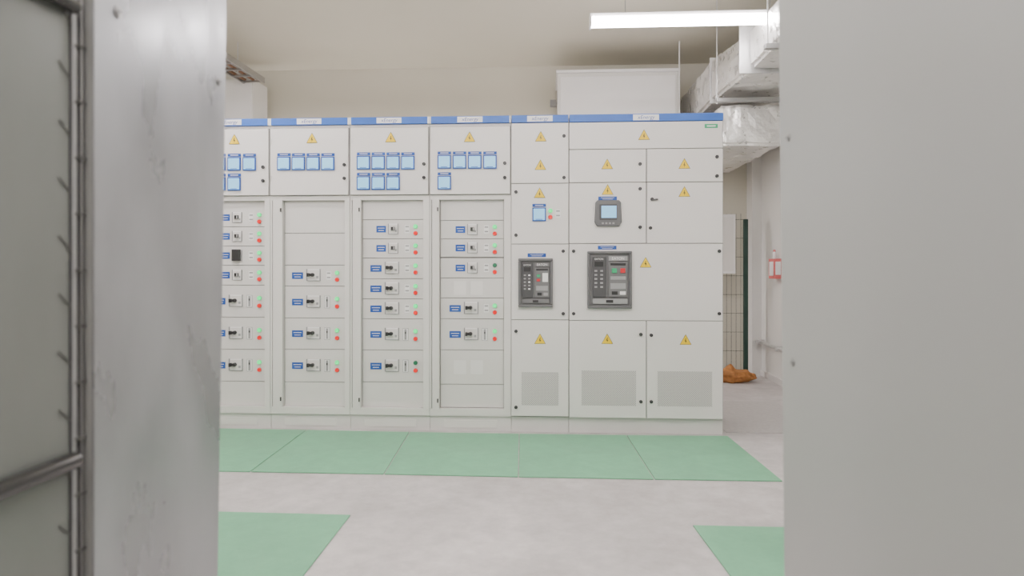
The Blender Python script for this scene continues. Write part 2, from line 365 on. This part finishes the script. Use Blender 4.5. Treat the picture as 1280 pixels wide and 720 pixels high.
def fillF(root,door):
    d=door(711,903,153,187,'top_panel'); tri(d,805,170.5)
    x,z=AY(889,157.5,-.022); MB().box(x-.045,x+.045,-.024,-.0215,z-.014,z+.014,M_GBTN).box(x-.03,x+.03,-.0245,-.0235,z-.004,z+.004,M_WHITE).obj('label_plate',d,label='small green and white label')
    d=door(711,807.5,187,228.5); tri(d,759,207)
    for q in ((800,205),): lock(d,*q)
    d=door(807.5,903,187,228.5); tri(d,855.5,206.5)
    for q in ((896,196),(896,220)): lock(d,*q)
    d=door(711,807.5,228.5,304.5); tri(d,759.5,239); widelab(d,759.5,248)
    a,z1=AY(743,250.5,-.022); b,z0=AY(777,283,-.022); w=b-a; hh=z1-z0
    ch=.03
    pts=[(a+ch*.6,z0),(b-ch*.6,z0),(b,z0+ch),(b-.006,z1-ch*.5),(b-ch*.7,z1),(a+ch*.7,z1),(a+.006,z1-ch*.5),(a,z0+ch)]
    r=MB().prism(pts,-.045,-.022,M_BEZ).obj('power_analyser',d,bevel=.005,label='dark grey rounded power analyser with lit display')
    MB().box(a+w*.18,b-w*.18,-.048,-.044,z0+hh*.24,z1-hh*.16,M_DGREY).obj('display_frame',r,bevel=.002)
    MB().box(a+w*.25,b-w*.20,-.050,-.047,z0+hh*.32,z1-hh*.22,M_SCREEN).obj('display',r)
    for i in range(4): MB().box(a+w*(.26+.13*i),a+w*(.34+.13*i),-.048,-.044,z0+hh*.08,z0+hh*.15,M_MGREY).obj('key',r,bevel=.001)
    for q in ((800,236),(800,284)): lock(d,*q)
    d=door(807.5,903,228.5,304.5); tri(d,855.5,241.5)
    k=lock(d,815,249); x,z=AY(817,250,-.03); MB().cyl((x-.01,-.03,z),(x+.03,-.034,z+.005),.006,M_DGREY).obj('key',d)
    for q in ((813,285),): lock(d,*q)
    d=door(711,903,304.5,400.5,'breaker_door'); widelab(d,759,309.5); tri(d,807,330); air_breaker(d,734,789.5,314,385.5,-.022,True)
    for q in ((899,314),(899,392),(717,314),(717,392)): lock(d,*q)
    d=door(711,807.5,400.5,522,'lower_door'); tri(d,759,425.5); vent(d,727,795,463,507.5)
    for q in ((801,418),(801,502)): lock(d,*q)
    d=door(807.5,903,400.5,522,'lower_door'); tri(d,857,426.5); vent(d,822,890,464,508.5)
    for q in ((814,419),(814,502)): lock(d,*q)
inc_cab(639,711,'narrow light grey switchgear cabinet with small air circuit breaker',fillE)
inc_cab(711,904,'wide light grey switchgear cabinet with large air circuit breaker and vents',fillF)

# ---------------- mats
def quad_mat(pts,label):
    z=.007; v=[(x,y,.0005) for x,y in pts]+[(x,y,z) for x,y in pts]
    mb=MB().poly(v,[(3,2,1,0),(4,5,6,7),(0,1,5,4),(1,2,6,5),(2,3,7,6),(3,0,4,7)],M_MAT)
    return mb.obj('rubber_mat',bevel=.003,label=label,cat='floor mat',group='green insulating floor mats')
bk=[(238,536),(383,538.5),(512,541),(649,543.2),(783,545),(910,546)]
fr=[(135,588),(313,590.5),(480,593.5),(648,597),(818,600),(979,602.5)]
for i in range(5):
    a=FL(*fr[i]);b=FL(*fr[i+1]);c=FL(*bk[i+1]);d=FL(*bk[i])
    a,b,c,d=[Vector((p[0],min(p[1],-.012))) for p in (a,b,c,d)]
    e=.003
    a.x+=e;d.x+=e;b.x-=e;c.x-=e
    quad_mat([tuple(a),tuple(b),tuple(c),tuple(d)],'green rubber insulating mat in front of the switchgear')
p1=Vector(FL(438,645)); p2=Vector(FL(380,720)); dr=(p2-p1).normalized(); L_=(p1.y+3.25)/-dr.y
quad_mat([(-2.6,p1.y-L_*-dr.y),tuple(p1+dr*L_),tuple(p1),(-2.6,p1.y+.02)],'green rubber mat beside the brushed metal cabinet')
p1=Vector(FL(866,658)); p2=Vector(FL(912,720)); dr=(p2-p1).normalized(); L_=(p1.y+3.25)/-dr.y
quad_mat([tuple(p1+dr*L_),(2.0,p1.y-L_*-dr.y),(2.0,p1.y),tuple(p1)],'green rubber mat beside the smooth grey cabinet')

# ---------------- foreground cabinets
def hexa(mb,x0,x1,yn,yf0,yf1,z0,z1,m):
    v=[(x0,yn,z0),(x1,yn,z0),(x1,yf0,z0),(x0,yf0,z0),(x0,yn,z1),(x1,yn,z1),(x1,yf1,z1),(x0,yf1,z1)]
    return mb.poly(v,[(3,2,1,0),(4,5,6,7),(0,1,5,4),(1,2,6,5),(2,3,7,6),(3,0,4,7)],m)
CX=-.712
def dpx(px,x):
    r=ray(px,300); return x*r[1]/r[0]-D
def scr(parent,x,y,z,r,sgn):
    mb=MB(); mb.cyl((x,y,z),(x+sgn*.003,y,z),r,M_STEEL,20); mb.cyl((x+sgn*.003,y,z),(x+sgn*.0045,y,z),r*.7,M_STEEL,20); mb.box(min(x+sgn*.004,x+sgn*.0052),max(x+sgn*.004,x+sgn*.0052),y-r*.55,y+r*.55,z-.001,z+.001,M_BLACK)
    return mb.obj('screw',parent)
root=empty('metal_cabinet',(-1.1,-3.6,0),'brushed grey sheet metal cabinet beside the green mat','cabinet')
yn=dpx(118,CX); yt=dpx(283.5,CX); yb=dpx(273,CX)
sl=(yt-yb)/1.24; y0_=yb-sl*.51; y1_=yt+sl*.35
hexa(MB(),-1.45,CX-.004,yn+.01,y0_-.004,y1_-.004,.1,2.1,M_PANEL).obj('body',root)
hexa(MB(),CX-.004,CX,yn,y0_,y1_,.1,2.1,M_BRUSH).obj('side_panel',root,bevel=.001,label='brushed grey side panel with painted mottled sheen')
MB().box(-1.43,CX-.01,yn+.02,y0_-.02,0,.1,M_DGREY).obj('plinth',root)
for (px,py,r) in ((147,15,.010),(273,102,.009)):
    y=dpx(px,CX); z=H+(HY-py)/F*((y+D)/ray(px,py)[1]); scr(root,CX,y,z,r,1)
GX=-.735
root=empty('glazed_cabinet',(-1.1,-4.2,0),'dark glazed metal cabinet with tube rail and hinge rod','cabinet')
yf=dpx(90,GX)
MB().box(-1.45,GX,-5.6,yf-.004,.08,2.1,M_DARKP).obj('body',root,bevel=.003)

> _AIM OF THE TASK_
Print out the whole of the material word for word, without pictures.

> _WRITTEN RESPONSE_
The Blender Python script for this scene continues. Write part 2, from line 365 on. This part finishes the script. Use Blender 4.5. Treat the picture as 1280 pixels wide and 720 pixels high.
def fillF(root,door):
    d=door(711,903,153,187,'top_panel'); tri(d,805,170.5)
    x,z=AY(889,157.5,-.022); MB().box(x-.045,x+.045,-.024,-.0215,z-.014,z+.014,M_GBTN).box(x-.03,x+.03,-.0245,-.0235,z-.004,z+.004,M_WHITE).obj('label_plate',d,label='small green and white label')
    d=door(711,807.5,187,228.5); tri(d,759,207)
    for q in ((800,205),): lock(d,*q)
    d=door(807.5,903,187,228.5); tri(d,855.5,206.5)
    for q in ((896,196),(896,220)): lock(d,*q)
    d=door(711,807.5,228.5,304.5); tri(d,759.5,239); widelab(d,759.5,248)
    a,z1=AY(743,250.5,-.022); b,z0=AY(777,283,-.022); w=b-a; hh=z1-z0
    ch=.03
    pts=[(a+ch*.6,z0),(b-ch*.6,z0),(b,z0+ch),(b-.006,z1-ch*.5),(b-ch*.7,z1),(a+ch*.7,z1),(a+.006,z1-ch*.5),(a,z0+ch)]
    r=MB().prism(pts,-.045,-.022,M_BEZ).obj('power_analyser',d,bevel=.005,label='dark grey rounded power analyser with lit display')
    MB().box(a+w*.18,b-w*.18,-.048,-.044,z0+hh*.24,z1-hh*.16,M_DGREY).obj('display_frame',r,bevel=.002)
    MB().box(a+w*.25,b-w*.20,-.050,-.047,z0+hh*.32,z1-hh*.22,M_SCREEN).obj('display',r)
    for i in range(4): MB().box(a+w*(.26+.13*i),a+w*(.34+.13*i),-.048,-.044,z0+hh*.08,z0+hh*.15,M_MGREY).obj('key',r,bevel=.001)
    for q in ((800,236),(800,284)): lock(d,*q)
    d=door(807.5,903,228.5,304.5); tri(d,855.5,241.5)
    k=lock(d,815,249); x,z=AY(817,250,-.03); MB().cyl((x-.01,-.03,z),(x+.03,-.034,z+.005),.006,M_DGREY).obj('key',d)
    for q in ((813,285),): lock(d,*q)
    d=door(711,903,304.5,400.5,'breaker_door'); widelab(d,759,309.5); tri(d,807,330); air_breaker(d,734,789.5,314,385.5,-.022,True)
    for q in ((899,314),(899,392),(717,314),(717,392)): lock(d,*q)
    d=door(711,807.5,400.5,522,'lower_door'); tri(d,759,425.5); vent(d,727,795,463,507.5)
    for q in ((801,418),(801,502)): lock(d,*q)
    d=door(807.5,903,400.5,522,'lower_door'); tri(d,857,426.5); vent(d,822,890,464,508.5)
    for q in ((814,419),(814,502)): lock(d,*q)
inc_cab(639,711,'narrow light grey switchgear cabinet with small air circuit breaker',fillE)
inc_cab(711,904,'wide light grey switchgear cabinet with large air circuit breaker and vents',fillF)

# ---------------- mats
def quad_mat(pts,label):
    z=.007; v=[(x,y,.0005) for x,y in pts]+[(x,y,z) for x,y in pts]
    mb=MB().poly(v,[(3,2,1,0),(4,5,6,7),(0,1,5,4),(1,2,6,5),(2,3,7,6),(3,0,4,7)],M_MAT)
    return mb.obj('rubber_mat',bevel=.003,label=label,cat='floor mat',group='green insulating floor mats')
bk=[(238,536),(383,538.5),(512,541),(649,543.2),(783,545),(910,546)]
fr=[(135,588),(313,590.5),(480,593.5),(648,597),(818,600),(979,602.5)]
for i in range(5):
    a=FL(*fr[i]);b=FL(*fr[i+1]);c=FL(*bk[i+1]);d=FL(*bk[i])
    a,b,c,d=[Vector((p[0],min(p[1],-.012))) for p in (a,b,c,d)]
    e=.003
    a.x+=e;d.x+=e;b.x-=e;c.x-=e
    quad_mat([tuple(a),tuple(b),tuple(c),tuple(d)],'green rubber insulating mat in front of the switchgear')
p1=Vector(FL(438,645)); p2=Vector(FL(380,720)); dr=(p2-p1).normalized(); L_=(p1.y+3.25)/-dr.y
quad_mat([(-2.6,p1.y-L_*-dr.y),tuple(p1+dr*L_),tuple(p1),(-2.6,p1.y+.02)],'green rubber mat beside the brushed metal cabinet')
p1=Vector(FL(866,658)); p2=Vector(FL(912,720)); dr=(p2-p1).normalized(); L_=(p1.y+3.25)/-dr.y
quad_mat([tuple(p1+dr*L_),(2.0,p1.y-L_*-dr.y),(2.0,p1.y),tuple(p1)],'green rubber mat beside the smooth grey cabinet')

# ---------------- foreground cabinets
def hexa(mb,x0,x1,yn,yf0,yf1,z0,z1,m):
    v=[(x0,yn,z0),(x1,yn,z0),(x1,yf0,z0),(x0,yf0,z0),(x0,yn,z1),(x1,yn,z1),(x1,yf1,z1),(x0,yf1,z1)]
    return mb.poly(v,[(3,2,1,0),(4,5,6,7),(0,1,5,4),(1,2,6,5),(2,3,7,6),(3,0,4,7)],m)
CX=-.712
def dpx(px,x):
    r=ray(px,300); return x*r[1]/r[0]-D
def scr(parent,x,y,z,r,sgn):
    mb=MB(); mb.cyl((x,y,z),(x+sgn*.003,y,z),r,M_STEEL,20); mb.cyl((x+sgn*.003,y,z),(x+sgn*.0045,y,z),r*.7,M_STEEL,20); mb.box(min(x+sgn*.004,x+sgn*.0052),max(x+sgn*.004,x+sgn*.0052),y-r*.55,y+r*.55,z-.001,z+.001,M_BLACK)
    return mb.obj('screw',parent)
root=empty('metal_cabinet',(-1.1,-3.6,0),'brushed grey sheet metal cabinet beside the green mat','cabinet')
yn=dpx(118,CX); yt=dpx(283.5,CX); yb=dpx(273,CX)
sl=(yt-yb)/1.24; y0_=yb-sl*.51; y1_=yt+sl*.35
hexa(MB(),-1.45,CX-.004,yn+.01,y0_-.004,y1_-.004,.1,2.1,M_PANEL).obj('body',root)
hexa(MB(),CX-.004,CX,yn,y0_,y1_,.1,2.1,M_BRUSH).obj('side_panel',root,bevel=.001,label='brushed grey side panel with painted mottled sheen')
MB().box(-1.43,CX-.01,yn+.02,y0_-.02,0,.1,M_DGREY).obj('plinth',root)
for (px,py,r) in ((147,15,.010),(273,102,.009)):
    y=dpx(px,CX); z=H+(HY-py)/F*((y+D)/ray(px,py)[1]); scr(root,CX,y,z,r,1)
GX=-.735
root=empty('glazed_cabinet',(-1.1,-4.2,0),'dark glazed metal cabinet with tube rail and hinge rod','cabinet')
yf=dpx(90,GX)
MB().box(-1.45,GX,-5.6,yf-.004,.08,2.1,M_DARKP).obj('body',root,bevel=.003)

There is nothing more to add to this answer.